I've been trying all this time to try and process a huge amount of contours all at once with a single tessellation pass. I tried editing the tessellation library to make each half edge retain it original contour ID. I had several eureka moments when it finally seemed to work, only to be disappointed when I stress tested it and found it to be less than perfect.

But it turns out I've been incredibly daft... All I had to do was group each contour with a particular fill, and then tesselate each group independently.

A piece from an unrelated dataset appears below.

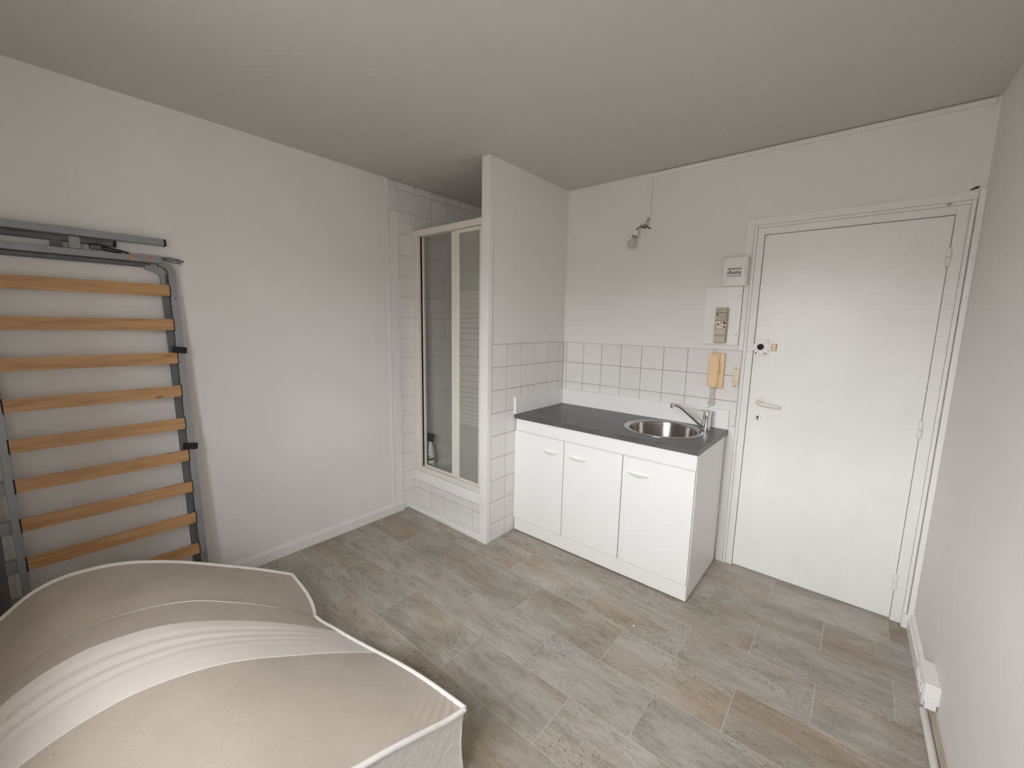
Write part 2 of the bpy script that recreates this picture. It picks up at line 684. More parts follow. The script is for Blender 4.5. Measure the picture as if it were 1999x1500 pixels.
def tile_mesh(name, dims, m, bev):
    k = (name, tuple(round(d, 4) for d in dims), m)
    if k not in TILE_CACHE:
        bm = B(-dims[0] / 2, dims[0] / 2, -dims[1] / 2, dims[1] / 2, -dims[2] / 2, dims[2] / 2, bev)
        me = bpy.data.meshes.new(name)
        bm.to_mesh(me)
        bm.free()
        me.materials.append(MATS[m])
        TILE_CACHE[k] = me
    return TILE_CACHE[k]


def tiles(parent, axis, face, sign, us, vs, skip=None, gap=0.0034, th=0.006, m='tile_glaze'):
    """one object per tile; axis 0: us=y, vs=z; axis 1: us=x, vs=z. `face` is the front plane, sign its outward side"""
    for u0, u1 in zip(us, us[1:]):
        for v0, v1 in zip(vs, vs[1:]):
            uc, vc = (u0 + u1) / 2, (v0 + v1) / 2
            if skip and skip(uc, vc):
                continue
            du, dv = u1 - u0 - gap, v1 - v0 - gap
            if du < 0.006 or dv < 0.006:
                continue
            jit = random.uniform(-0.0004, 0.0004)
            w = face - sign * th / 2 + jit
            if axis == 0:
                link('tile', tile_mesh('tile', (th, du, dv), m, 0.0012), (w, uc, vc), parent)
            else:
                link('tile', tile_mesh('tile', (du, th, dv), m, 0.0012), (uc, w, vc), parent)


# ------------------------------------------------------------------ the room
H = 2.426
XW = 2.10
XL = -0.843


def struct(name, bm, m, **k):
    o = put(name, bm, m, **k)
    o['kind'] = 'structure'
    return o


# right wall turns out by a degree towards the viewer
def xr(y):
    return 2.100 - 0.024 * y


# floor: sub-floor with light joints, planks laid on it
floor = struct('floor', B(XL - 0.02, 2.30, Y_REAR, 0.16, -0.10, -0.0012), 'light_grout')
PL, PW = 0.49, 0.2425
for k in range(15):
    y1 = -0.0025 - PW * k
    y0 = max(y1 - PW, Y_REAR)
    if y1 - y0 < 0.02:
        break
    off = 0.055 if k % 2 == 0 else 0.30
    x = off - PL * 3
    while x < 2.3:
        a, b = max(x, XL - 0.012), min(x + PL, xr(y0) + 0.005)
        if b - a > 0.02 and not (b < 1.18 and a > 0.02 and y0 > -0.52):
            link('plank', tile_mesh('plank', (b - a - 0.0028, y1 - y0 - 0.0026, 0.006), 'travertine', 0.0006),
                 ((a + b) / 2, (y0 + y1) / 2, -0.003 + random.uniform(-0.0001, 0.0001)), floor)
        x += PL

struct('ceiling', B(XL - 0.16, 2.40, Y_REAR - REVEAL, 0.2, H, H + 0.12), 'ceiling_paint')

# left wall: plastered length, then the tiled recess of the shower
wall_left = struct('wall_left', B(XL - 0.16, XL - 0.004, Y_REAR, 0.2, -0.1, H), 'light_grout')
put('plaster_lining', B(XL - 0.004, XL + 0.002, Y_REAR, -0.999, 0.0, H), 'wall_paint', wall_left)
put('edge_bead', B(XL - 0.004, XL + 0.005, -0.999, -0.979, 0.0, H, 0.002, 2), 'trim_paint', wall_left)
zl = [0.0] + [0.0 + 0.1484 * k for k in range(1, 17)] + [H - 0.002]
hid = lambda u, v: v < 0.30 and u > -0.75
tiles(wall_left, 0, XL, 1, [-0.901, -0.755, -0.604, -0.4535, -0.3015, -0.150, -0.004], zl[:16], hid)
tiles(wall_left, 0, XL, 1, [-0.978, -0.905, -0.755, -0.604, -0.4535, -0.3015, -0.150, -0.004], zl[15:])
trim = struct('trim_1', B(XL - 0.004, XL + 0.003, -0.976, -0.903, 0.02, 2.222, 0.0025, 2), 'trim_paint')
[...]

I didn't understand that for every interior contour fill, there would always be an opposite contour that effectively enclosed the outer contour loop. For instance, to represent a red box with a blue box inside there would be 2 red contours and 1 blue. I thought it could be represented with only 1 blue contour and 1 red, where the blue would also represent the red contour's hole, and so processing each colour group of contours independently didn't make sense to me.

When I finally realised this, I figured it out.

I've published a solution on github but I'm not sure how much use it is to anyone:

https://github.com/hedgehog90/triangulate-contours-colour-example

enter image description here

I've included a pretty comprehensive exporter script for converting contours (including curves) into polygonal paths for Adobe Flash/Animate which might be useful for someone.

I will be writing an OBJ exporter on top of this shortly, so I can represent vector graphics in a 3D engine.